■ Task description: Please copy out exactly, and only, the lines between the line with "Write the bpy" and the line with "COL = scene.collection", both included. Pictures are to be omitted.

■ Records provided:
::::::::::

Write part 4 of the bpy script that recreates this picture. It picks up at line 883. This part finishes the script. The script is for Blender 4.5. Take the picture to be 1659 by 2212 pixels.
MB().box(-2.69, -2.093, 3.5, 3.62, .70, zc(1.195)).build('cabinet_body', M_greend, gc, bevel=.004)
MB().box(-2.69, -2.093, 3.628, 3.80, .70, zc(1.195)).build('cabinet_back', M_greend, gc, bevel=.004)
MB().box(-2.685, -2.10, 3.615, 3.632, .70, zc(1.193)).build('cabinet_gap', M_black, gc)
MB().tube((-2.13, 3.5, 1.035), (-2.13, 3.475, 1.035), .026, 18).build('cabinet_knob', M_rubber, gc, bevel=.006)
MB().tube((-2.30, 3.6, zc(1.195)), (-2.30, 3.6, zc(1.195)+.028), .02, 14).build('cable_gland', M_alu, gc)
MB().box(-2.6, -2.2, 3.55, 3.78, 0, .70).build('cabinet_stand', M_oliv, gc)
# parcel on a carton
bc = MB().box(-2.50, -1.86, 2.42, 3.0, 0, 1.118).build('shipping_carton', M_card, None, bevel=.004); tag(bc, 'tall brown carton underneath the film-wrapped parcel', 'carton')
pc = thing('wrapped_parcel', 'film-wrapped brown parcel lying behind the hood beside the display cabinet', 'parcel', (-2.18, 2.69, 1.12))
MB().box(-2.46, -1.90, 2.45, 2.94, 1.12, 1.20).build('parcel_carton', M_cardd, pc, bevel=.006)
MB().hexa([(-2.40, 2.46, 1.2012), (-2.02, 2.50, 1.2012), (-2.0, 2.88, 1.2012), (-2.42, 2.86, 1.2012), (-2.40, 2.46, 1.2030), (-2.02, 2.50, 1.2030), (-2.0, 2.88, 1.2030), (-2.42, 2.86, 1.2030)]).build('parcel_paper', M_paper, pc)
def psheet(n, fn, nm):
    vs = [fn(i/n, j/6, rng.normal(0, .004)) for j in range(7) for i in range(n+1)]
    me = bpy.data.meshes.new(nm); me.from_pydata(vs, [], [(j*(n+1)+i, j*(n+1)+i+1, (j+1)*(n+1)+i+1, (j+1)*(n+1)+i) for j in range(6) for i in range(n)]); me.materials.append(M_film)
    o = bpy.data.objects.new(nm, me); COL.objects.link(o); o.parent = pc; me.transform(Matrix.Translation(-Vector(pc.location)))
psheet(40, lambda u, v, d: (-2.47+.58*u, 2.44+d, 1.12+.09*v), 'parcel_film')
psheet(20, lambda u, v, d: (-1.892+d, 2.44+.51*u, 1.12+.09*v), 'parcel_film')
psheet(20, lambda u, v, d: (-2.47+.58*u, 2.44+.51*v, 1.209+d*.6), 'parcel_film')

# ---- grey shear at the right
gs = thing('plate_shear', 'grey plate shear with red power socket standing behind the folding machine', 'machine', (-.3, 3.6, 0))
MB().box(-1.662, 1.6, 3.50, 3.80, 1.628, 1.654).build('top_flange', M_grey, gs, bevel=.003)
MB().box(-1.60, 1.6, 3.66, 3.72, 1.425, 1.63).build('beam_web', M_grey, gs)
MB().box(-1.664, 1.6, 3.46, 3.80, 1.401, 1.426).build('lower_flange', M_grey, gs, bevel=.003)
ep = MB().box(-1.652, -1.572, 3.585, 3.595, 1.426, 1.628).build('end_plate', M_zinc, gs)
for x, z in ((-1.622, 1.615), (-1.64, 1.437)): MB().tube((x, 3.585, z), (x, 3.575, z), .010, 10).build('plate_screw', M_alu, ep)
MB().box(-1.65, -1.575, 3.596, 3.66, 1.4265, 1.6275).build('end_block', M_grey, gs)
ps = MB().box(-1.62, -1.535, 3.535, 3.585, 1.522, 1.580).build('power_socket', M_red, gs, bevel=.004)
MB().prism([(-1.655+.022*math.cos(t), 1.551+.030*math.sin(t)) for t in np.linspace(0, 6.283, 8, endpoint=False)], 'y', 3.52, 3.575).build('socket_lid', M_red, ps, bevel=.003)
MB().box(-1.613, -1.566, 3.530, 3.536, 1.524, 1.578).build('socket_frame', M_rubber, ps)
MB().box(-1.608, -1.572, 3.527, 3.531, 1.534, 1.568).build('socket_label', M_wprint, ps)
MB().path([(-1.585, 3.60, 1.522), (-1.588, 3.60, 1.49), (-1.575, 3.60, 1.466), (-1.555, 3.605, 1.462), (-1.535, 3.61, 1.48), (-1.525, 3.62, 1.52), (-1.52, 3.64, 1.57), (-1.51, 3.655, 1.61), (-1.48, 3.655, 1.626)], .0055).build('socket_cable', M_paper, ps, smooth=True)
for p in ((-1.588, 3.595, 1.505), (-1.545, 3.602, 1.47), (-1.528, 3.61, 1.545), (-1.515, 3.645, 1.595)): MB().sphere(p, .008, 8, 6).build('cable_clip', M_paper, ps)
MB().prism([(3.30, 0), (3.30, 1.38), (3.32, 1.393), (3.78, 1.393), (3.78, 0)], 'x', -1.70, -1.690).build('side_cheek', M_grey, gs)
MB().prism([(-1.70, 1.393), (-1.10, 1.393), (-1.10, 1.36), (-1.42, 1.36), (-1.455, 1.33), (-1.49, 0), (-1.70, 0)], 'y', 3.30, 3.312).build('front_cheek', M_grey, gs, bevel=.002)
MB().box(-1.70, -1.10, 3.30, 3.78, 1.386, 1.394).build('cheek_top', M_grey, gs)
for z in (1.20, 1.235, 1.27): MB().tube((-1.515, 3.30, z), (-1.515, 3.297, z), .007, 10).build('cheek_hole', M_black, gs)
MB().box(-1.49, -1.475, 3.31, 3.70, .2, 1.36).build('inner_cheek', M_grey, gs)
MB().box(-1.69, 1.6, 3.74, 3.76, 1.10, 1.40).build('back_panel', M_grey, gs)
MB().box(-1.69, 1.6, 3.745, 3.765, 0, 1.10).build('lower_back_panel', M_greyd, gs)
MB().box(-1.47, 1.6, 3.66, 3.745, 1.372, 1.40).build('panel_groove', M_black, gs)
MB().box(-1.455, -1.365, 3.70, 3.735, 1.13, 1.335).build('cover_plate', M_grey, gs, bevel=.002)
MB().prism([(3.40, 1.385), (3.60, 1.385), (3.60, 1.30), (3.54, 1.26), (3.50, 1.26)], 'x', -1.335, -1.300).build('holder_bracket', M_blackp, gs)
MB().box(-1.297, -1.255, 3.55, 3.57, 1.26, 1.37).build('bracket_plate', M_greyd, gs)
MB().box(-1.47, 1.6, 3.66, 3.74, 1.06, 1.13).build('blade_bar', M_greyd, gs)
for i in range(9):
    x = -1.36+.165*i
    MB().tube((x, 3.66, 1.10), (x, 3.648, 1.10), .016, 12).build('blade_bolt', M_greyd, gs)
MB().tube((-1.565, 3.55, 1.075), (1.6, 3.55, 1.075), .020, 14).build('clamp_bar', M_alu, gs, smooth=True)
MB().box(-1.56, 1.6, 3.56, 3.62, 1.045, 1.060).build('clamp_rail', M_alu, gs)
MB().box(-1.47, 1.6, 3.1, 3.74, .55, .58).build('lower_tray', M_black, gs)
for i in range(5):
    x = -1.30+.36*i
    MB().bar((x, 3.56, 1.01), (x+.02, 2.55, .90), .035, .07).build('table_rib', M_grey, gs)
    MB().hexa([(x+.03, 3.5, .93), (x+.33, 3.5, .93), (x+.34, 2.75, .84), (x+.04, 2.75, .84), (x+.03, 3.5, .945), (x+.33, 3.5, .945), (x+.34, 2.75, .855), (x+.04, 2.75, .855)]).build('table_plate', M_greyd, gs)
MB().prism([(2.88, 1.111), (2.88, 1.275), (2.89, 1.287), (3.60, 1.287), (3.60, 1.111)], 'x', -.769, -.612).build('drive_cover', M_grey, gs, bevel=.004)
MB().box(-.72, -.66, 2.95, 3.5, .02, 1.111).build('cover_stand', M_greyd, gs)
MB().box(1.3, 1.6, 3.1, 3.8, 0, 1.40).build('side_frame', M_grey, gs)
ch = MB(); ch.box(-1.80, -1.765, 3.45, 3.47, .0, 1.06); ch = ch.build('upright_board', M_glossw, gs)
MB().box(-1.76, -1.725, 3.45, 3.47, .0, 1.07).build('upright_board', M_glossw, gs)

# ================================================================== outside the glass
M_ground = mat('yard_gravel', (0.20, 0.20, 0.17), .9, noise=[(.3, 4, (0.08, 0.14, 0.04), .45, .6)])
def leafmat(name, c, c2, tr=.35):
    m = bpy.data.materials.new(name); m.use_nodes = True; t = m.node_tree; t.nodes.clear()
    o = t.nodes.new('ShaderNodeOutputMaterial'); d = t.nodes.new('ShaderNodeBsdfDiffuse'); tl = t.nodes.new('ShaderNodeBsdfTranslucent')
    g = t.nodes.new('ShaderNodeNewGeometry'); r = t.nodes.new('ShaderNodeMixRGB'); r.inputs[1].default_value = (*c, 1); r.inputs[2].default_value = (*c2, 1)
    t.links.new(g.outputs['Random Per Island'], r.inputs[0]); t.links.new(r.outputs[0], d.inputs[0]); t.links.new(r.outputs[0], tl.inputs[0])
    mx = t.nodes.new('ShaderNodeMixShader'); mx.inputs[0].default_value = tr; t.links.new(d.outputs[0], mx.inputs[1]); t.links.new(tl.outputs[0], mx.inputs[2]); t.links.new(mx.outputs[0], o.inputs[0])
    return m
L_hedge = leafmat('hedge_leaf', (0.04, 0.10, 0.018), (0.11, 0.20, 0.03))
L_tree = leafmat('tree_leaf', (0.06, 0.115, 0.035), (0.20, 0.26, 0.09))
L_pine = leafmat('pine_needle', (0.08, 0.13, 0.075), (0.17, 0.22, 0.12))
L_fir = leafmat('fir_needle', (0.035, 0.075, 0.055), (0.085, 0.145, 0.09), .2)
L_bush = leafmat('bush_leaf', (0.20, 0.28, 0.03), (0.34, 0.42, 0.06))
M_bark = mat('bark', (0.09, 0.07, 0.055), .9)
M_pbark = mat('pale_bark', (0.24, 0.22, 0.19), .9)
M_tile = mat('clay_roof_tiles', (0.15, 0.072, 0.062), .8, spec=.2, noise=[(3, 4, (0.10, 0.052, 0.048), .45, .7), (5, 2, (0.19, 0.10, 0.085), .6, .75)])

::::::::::

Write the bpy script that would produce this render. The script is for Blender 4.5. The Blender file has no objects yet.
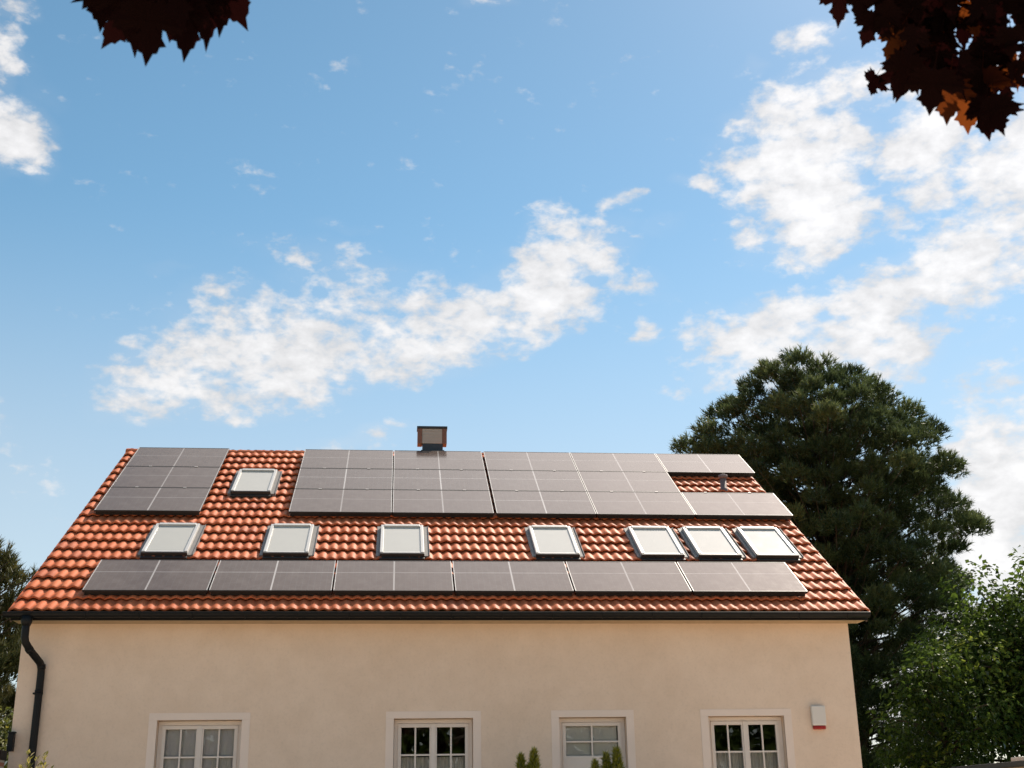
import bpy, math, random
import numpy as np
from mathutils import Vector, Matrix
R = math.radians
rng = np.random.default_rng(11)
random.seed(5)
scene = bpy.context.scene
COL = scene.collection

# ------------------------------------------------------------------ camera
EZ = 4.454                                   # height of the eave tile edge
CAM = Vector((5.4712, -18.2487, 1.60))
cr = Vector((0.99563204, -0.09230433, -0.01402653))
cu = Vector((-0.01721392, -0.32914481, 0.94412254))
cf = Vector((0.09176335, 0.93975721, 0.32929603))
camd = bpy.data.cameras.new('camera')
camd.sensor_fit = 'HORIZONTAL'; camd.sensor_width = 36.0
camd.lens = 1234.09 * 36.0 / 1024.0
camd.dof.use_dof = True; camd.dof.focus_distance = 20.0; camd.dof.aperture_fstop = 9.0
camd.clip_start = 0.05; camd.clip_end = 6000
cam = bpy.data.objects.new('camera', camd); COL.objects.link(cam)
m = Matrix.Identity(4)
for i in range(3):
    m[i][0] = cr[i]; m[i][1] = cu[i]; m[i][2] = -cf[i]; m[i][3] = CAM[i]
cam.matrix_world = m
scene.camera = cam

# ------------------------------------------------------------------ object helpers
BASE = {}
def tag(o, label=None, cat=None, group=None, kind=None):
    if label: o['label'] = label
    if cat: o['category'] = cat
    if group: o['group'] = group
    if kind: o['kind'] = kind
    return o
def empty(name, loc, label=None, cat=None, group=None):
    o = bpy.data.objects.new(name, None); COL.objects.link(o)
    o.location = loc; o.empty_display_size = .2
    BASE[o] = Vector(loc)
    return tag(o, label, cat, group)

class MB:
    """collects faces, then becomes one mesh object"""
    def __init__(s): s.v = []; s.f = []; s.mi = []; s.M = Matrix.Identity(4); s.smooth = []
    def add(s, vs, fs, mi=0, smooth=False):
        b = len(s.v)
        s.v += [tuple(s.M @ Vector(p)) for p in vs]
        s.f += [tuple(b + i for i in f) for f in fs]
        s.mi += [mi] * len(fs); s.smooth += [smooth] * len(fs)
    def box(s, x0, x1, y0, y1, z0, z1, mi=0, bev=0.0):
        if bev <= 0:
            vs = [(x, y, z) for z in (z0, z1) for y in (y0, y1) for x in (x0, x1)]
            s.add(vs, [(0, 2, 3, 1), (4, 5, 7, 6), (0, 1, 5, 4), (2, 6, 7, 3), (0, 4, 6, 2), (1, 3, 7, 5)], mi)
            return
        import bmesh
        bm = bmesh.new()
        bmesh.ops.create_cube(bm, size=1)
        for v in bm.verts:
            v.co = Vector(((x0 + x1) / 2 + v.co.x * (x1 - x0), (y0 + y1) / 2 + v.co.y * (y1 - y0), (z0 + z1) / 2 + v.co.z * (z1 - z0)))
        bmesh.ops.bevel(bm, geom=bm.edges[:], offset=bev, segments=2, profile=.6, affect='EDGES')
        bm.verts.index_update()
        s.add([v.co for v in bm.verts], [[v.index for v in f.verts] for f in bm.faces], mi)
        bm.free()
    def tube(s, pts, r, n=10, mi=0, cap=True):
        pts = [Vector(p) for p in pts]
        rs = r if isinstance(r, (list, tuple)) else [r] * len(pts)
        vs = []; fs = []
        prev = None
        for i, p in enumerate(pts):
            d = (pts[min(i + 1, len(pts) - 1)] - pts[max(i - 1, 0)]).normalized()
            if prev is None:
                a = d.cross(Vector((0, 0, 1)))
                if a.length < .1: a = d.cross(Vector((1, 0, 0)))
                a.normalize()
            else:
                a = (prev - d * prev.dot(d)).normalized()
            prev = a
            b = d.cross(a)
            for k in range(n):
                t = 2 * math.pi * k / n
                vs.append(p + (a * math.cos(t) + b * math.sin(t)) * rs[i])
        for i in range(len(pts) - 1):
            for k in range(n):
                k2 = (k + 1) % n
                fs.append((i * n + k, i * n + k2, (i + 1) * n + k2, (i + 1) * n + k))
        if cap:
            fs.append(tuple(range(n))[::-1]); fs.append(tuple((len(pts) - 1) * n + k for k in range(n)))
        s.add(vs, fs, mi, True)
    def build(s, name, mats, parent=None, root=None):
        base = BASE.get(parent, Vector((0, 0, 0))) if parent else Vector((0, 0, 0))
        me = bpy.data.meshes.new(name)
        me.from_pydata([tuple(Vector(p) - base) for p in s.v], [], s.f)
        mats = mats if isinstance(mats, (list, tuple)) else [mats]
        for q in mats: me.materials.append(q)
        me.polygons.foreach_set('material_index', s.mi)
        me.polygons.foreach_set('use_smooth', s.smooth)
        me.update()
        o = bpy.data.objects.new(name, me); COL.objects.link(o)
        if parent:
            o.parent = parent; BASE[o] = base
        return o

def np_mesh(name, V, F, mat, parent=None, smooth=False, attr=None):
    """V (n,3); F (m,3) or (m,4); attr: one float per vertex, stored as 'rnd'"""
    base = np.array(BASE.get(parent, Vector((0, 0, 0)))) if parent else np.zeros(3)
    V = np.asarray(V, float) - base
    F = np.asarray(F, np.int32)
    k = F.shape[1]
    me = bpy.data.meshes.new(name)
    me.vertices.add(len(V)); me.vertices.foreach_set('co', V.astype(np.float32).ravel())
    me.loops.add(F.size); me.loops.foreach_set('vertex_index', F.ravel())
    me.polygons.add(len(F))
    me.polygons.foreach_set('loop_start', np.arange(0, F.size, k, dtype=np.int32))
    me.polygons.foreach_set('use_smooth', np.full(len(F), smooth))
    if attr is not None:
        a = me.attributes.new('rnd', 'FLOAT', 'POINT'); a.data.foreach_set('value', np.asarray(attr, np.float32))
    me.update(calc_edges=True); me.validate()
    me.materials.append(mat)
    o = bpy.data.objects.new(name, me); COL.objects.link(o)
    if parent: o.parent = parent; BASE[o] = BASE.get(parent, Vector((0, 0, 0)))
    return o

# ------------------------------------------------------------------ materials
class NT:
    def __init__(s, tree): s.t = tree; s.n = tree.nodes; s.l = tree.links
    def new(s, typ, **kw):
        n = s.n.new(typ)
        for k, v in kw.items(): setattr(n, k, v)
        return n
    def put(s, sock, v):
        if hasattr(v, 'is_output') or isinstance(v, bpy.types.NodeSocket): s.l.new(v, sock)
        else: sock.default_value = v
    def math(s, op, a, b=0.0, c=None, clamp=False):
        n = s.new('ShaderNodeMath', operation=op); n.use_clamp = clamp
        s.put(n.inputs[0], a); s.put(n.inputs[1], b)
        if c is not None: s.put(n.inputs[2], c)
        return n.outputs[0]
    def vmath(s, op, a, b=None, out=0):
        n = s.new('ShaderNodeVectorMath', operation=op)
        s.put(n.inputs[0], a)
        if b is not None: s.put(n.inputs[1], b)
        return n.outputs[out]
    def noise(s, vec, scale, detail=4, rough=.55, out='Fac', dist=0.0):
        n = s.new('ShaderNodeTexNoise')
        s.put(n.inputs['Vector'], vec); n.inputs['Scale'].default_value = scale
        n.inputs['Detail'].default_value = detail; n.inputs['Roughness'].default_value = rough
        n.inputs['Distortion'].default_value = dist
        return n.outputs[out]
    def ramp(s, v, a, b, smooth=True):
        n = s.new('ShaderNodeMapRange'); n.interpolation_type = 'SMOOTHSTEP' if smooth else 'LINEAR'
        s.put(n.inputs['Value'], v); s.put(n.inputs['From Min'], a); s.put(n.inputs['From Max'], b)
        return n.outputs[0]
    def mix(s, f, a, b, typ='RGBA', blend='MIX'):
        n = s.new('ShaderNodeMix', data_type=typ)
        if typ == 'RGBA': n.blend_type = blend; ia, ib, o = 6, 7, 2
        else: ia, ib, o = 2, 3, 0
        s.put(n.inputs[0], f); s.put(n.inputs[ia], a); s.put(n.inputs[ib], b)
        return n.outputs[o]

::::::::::

■ Written reply:
Write the bpy script that would produce this render. The script is for Blender 4.5. The Blender file has no objects yet.
import bpy, math, random
import numpy as np
from mathutils import Vector, Matrix
R = math.radians
rng = np.random.default_rng(11)
random.seed(5)
scene = bpy.context.scene
COL = scene.collection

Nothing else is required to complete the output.